The Saturday event at UCSB's Broida Hall will be an all-day symposium dealing with a mixed border, "a kind of a garden style where you have woody and herbaceous perennials that are usually planted in long rows or in island beds designed to offer a colorful display throughout the growing season, which in Southern California, is twelve months," Bornstein said. "It will teach people the appropriate garden style using native plants that save water."

If a weed is just a plant out of place, then you'll find out what goes where, and when, from a number of well-known plant people including Shirley Kerins, president of Southern California Horticultural Society and noted Northern California garden designer Sarah Hammond.

Since most plants are varying shades of green, Hammond's discourse on "Silver and Simplicity" may be of interest to the color conscious. The "silver" does not refer to the price of the seminar nor to the common dusty miller.

"No, I don't even like dusty millers, so I won't be talking about those," Hammond said, "but I will be showing slides of silver and gray plants and how to use them, a few of which will be species of artemisia and ompholodes, which sort of looks like a white annual forget-me-not."

Native plants, and especially plants tolerant to drought, are especially relevant to our climate of cool, wet winters and warm, dry summers. Only a few spots on Earth have such weather: the Mediterranean, Chile, western Australia and parts of South Africa. And few of those spots face such relentless growth pressures and attendant water shortages as we do, a topic discussed in "The Art of the Water-Wise Border" by Owen Dell, Santa Barbara landscape architect and designer.

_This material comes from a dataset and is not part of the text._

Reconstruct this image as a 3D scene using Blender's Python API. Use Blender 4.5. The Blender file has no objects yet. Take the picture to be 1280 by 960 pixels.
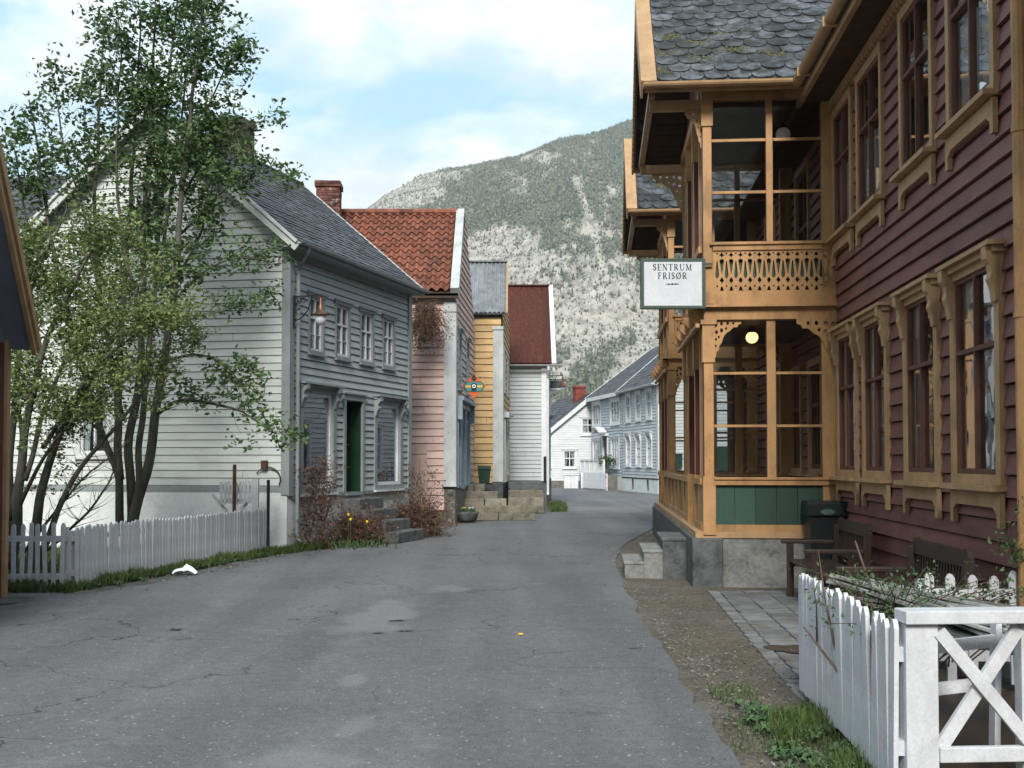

"I will be giving a slide lecture of pretty gardens, and I'll be bragging about my work," Dell said. "The underlying theme, I suppose, is what landscaping is, and how to use it right. Although water is not a hot issue now, it will be again, and I'll discuss the use of water-conscious plants that don't need a lot of water.

"I'll talk about what we now call 'sustainable landscapes' that basically take care of themselves. Since the drought in 1988-'89, a number of local nurseries have been introducing a tremendous number of new plant varieties, some of which are natives."

Suffice to say, the plants Dell recommends are not the 30 or 40 basic landscape plants used on about every commercial job during the last 20 years, nor will he be quoted soon in any sod grower's brochure.

"Some plants I like to use include the coast live oak, toyons, a number of sages, our own Matilija poppy, ceanothus, penstemons and a lot of grasses, which are becoming very trendy now. Some of the grasses are not native and become invasive, so I recommend using native grasses because if they go out of control, that's good.

"We're seeing fewer front lawns now because they are consumptive, useless and sterile, and they cause a lot of pollution problems because they must be sprayed and mowed. A lot of them are becoming mixed borders."

The Sunday expedition will entail two separate tours of Montecito, where gardens, gardening and gardeners are affordable. Each excursion will visit four theme gardens.